I detenuti insieme ai frati di Sant'Antonio.

PADOVA Sant'Antonio e la ricetta nata dietro le sbarre

La "noce del Santo" è il nuovo dolce realizzato dai detenuti, a rendere omaggio a Sant'Antonio. La conferma che per sentirsi liberi serve un altro che ti guardi in maniera diversa. Come ha fatto il Santo otto secoli fa...
Emmanuele Michela

Padova, da giugno, può vantare un dolce in più: è la “noce del Santo”, ideata e prodotta da Rebus, un consorzio di cooperative (già famoso per “I dolci di Giotto”, la linea di panettoni e biscotti presentata al Meeting 2008) che unisce maestri pasticcieri e detenuti della casa di reclusione Due Palazzi di Padova.
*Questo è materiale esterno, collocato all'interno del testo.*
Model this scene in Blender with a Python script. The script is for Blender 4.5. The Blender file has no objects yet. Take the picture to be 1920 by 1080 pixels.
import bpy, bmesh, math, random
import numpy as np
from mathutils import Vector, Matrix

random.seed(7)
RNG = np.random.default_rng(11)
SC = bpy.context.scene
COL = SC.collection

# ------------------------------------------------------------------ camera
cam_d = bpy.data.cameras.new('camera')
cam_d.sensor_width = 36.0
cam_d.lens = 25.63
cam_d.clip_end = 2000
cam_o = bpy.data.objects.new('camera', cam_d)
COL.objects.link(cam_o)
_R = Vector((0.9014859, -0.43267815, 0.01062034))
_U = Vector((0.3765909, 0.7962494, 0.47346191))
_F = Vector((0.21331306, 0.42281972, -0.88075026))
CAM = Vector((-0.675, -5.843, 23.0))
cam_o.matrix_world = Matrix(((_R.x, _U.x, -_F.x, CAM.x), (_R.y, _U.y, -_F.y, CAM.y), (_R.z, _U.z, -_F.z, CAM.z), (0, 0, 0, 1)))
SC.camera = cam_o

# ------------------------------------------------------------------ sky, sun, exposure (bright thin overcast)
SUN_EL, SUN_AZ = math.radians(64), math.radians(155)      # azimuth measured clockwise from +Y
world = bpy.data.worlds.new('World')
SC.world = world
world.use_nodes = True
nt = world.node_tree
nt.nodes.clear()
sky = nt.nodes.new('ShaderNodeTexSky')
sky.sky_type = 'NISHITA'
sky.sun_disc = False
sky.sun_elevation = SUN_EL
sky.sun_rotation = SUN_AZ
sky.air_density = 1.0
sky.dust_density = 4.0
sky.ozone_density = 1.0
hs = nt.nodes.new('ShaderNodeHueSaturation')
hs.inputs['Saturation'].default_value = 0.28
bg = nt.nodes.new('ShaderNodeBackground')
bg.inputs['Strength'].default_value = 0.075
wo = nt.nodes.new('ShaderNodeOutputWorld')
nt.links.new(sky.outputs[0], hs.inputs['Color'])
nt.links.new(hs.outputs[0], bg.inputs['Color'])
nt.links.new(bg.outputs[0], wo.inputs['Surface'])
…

Il dolce, dedicato a Sant’Antonio, è stato appena presentato al pubblico, e ha alle spalle una storia che prende inizio circa un anno fa.
È il giugno del 2008, e nel carcere di Padova vengono esposte le reliquie di Sant’Antonio. Numerosi detenuti rimangono colpiti da questo momento, come racconta il Rettore della Basilica del Santo, padre Enzo Poiana: «È stato un avvenimento imprevisto che attraverso la preghiera e la devozione sincera di tanti tra detenuti, agenti di polizia penitenziaria e operatori, ha portato molti frutti, tra cui il cambiamento del cuore di alcuni». In tanti si sono stupiti del singolare legame che c’è tra la vita del santo e i detenuti: non sapevano, per esempio, della preferenza per i carcerati da lui manifestata nel 1231 quando, poco prima di ritirarsi a Camposampiero, aveva chiesto al Comune di Padova di liberare le vittime dell’usura dalla pena del carcere.
Si è pensato quindi di rendere omaggio a questa figura, realizzando un dolce che la richiamasse direttamente. Per fare ciò, i detenuti, insieme agli operatori del Consorzio, hanno dato vita a un’autentica ricerca sulla vita del santo e sulla sua epoca: si è pensato in primo luogo di inquadrare il periodo storico in cui Antonio è vissuto, chiedendo collaborazione anche ai frati del Santo, così da poter scegliere gli ingredienti più prossimi a quelli in uso nel tredicesimo secolo, epoca considerata di transizione per l’economia europea. E dopo la ricerca, arriva il momento della pratica: ecco che si mescolano le noci, le mandorle, le nocciole e il miele, prodotti tipici di un’economia silvo-pastorale ancora in uso ai tempi del Santo; e in aggiunta, la farina integrale di frumento, frutto invece della nuova produzione di tipo agrario che prendeva piede proprio in quei decenni.
La sperimentazione è stata lunga. Alla fine il dolce è stato presentato, il 5 giugno. Data non casuale: è infatti in questi giorni (31 maggio - 12 giugno) che ricorre la “tredicina”, il periodo di preghiera al Santo che richiama a Padova numerosi fedeli.
L’assaggio ha conquistato il pubblico. Su tutti Cesare Bisantis, professore membro dell’Accademia Italiana della Cucina: «Tradizione e qualità sono due elementi fondamentali di questo dolce: hanno fatto risvegliare in me sapori antichi della mia breve storia, ma ancor più della tradizione culinaria del nostro paese». Ma soprattutto a conquistare è stata la vicenda di uomini che, pur vivendo dietro alle sbarre, riescono a riscattarsi grazie a qualcuno che riscopre il loro vero valore.